During our Creation Series, Restoring Our Harmony with Creation, we invite you each week to try a new practice (or an old practice!). In all the activity of our schedules, we look forward to cultivating slower moments and movements to help us restore and reconnect with creation all around us!
If you are on social media, consider sharing about your experience or practice with the tag #naccrestoringharmony.
I am the child of parents who loved the land and cared for it in every way they possibly could. They terraced the fields so the wash of the falling rain could be encouraged to sink in instead of making gullies. They never used pesticides on their crops, never overgrazed the native grasses. Instead, they rotated their crops and their livestock, planting cover crops that enriched the fields, ran a manure spreader over the grass to aid in fertilization by using the chicken litter from the hen house and the “barn dirt” from the goat shed. So it is natural for me to care for my small piece of land enclosed by brick walls. The mini-ecosystem is warmed by heat radiating from the bricks that absorbed the sun’s light during the day.
When my friend, Nancy, lived with me, she found great solace in the beauty of the “Secret Garden” she planted and cared for so faithfully and, even though she wasn’t here long enough after she came home to take advantage of the view, I still positioned her hospice bed so she would be able to see out the patio doors and be comforted in her last days by the beauty of the birds and flowers she had maintained for so long.

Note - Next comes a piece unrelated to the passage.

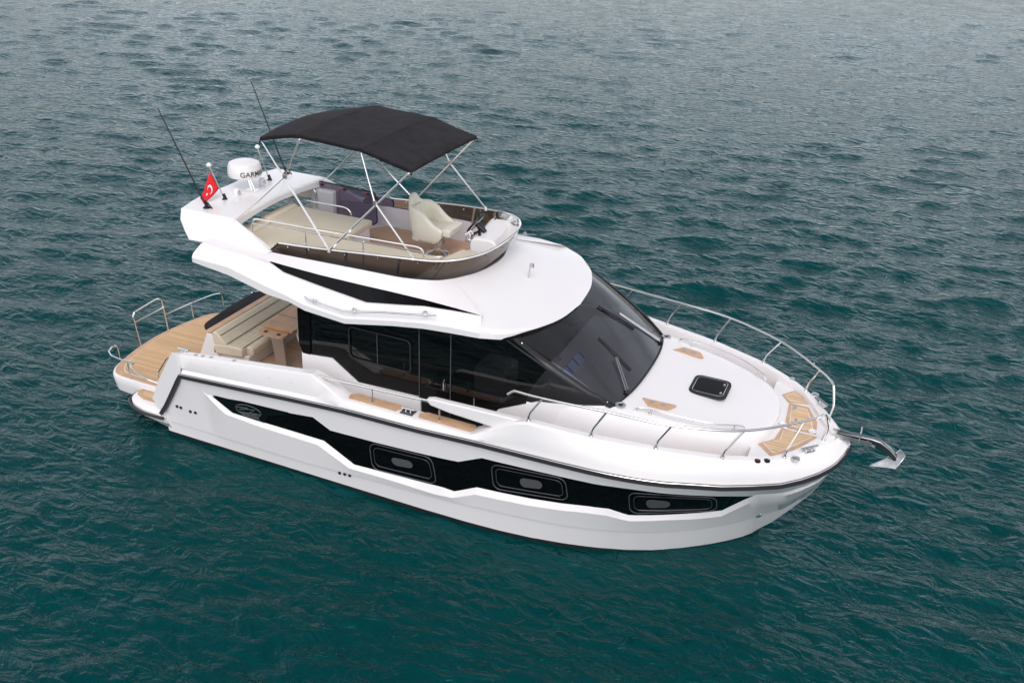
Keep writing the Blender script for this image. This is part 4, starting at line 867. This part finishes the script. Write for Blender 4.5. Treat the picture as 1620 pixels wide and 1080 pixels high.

Nature fills the heart and mind with song, if we take time to look and listen. Take out your earbuds on your morning walk. Listen to the calls of the geese or even the crows. Take time, in the afternoon to look at the clouds and the sun as it sets.I know some of you do because you generously share lovely photos on Facebook. Don’t forget to walk outside after dark and see how the moon rises and sets as it waxes and wanes.
“All things bright and beautiful, All creatures great and small, All things wise and wonderful, the Lord God made them all.” It may not have happened just like that but the sentiment is still wonderful to consider.
What a lovely reminder to explore, enjoy, and care for all of creation. Thank you for sharing this, Louise!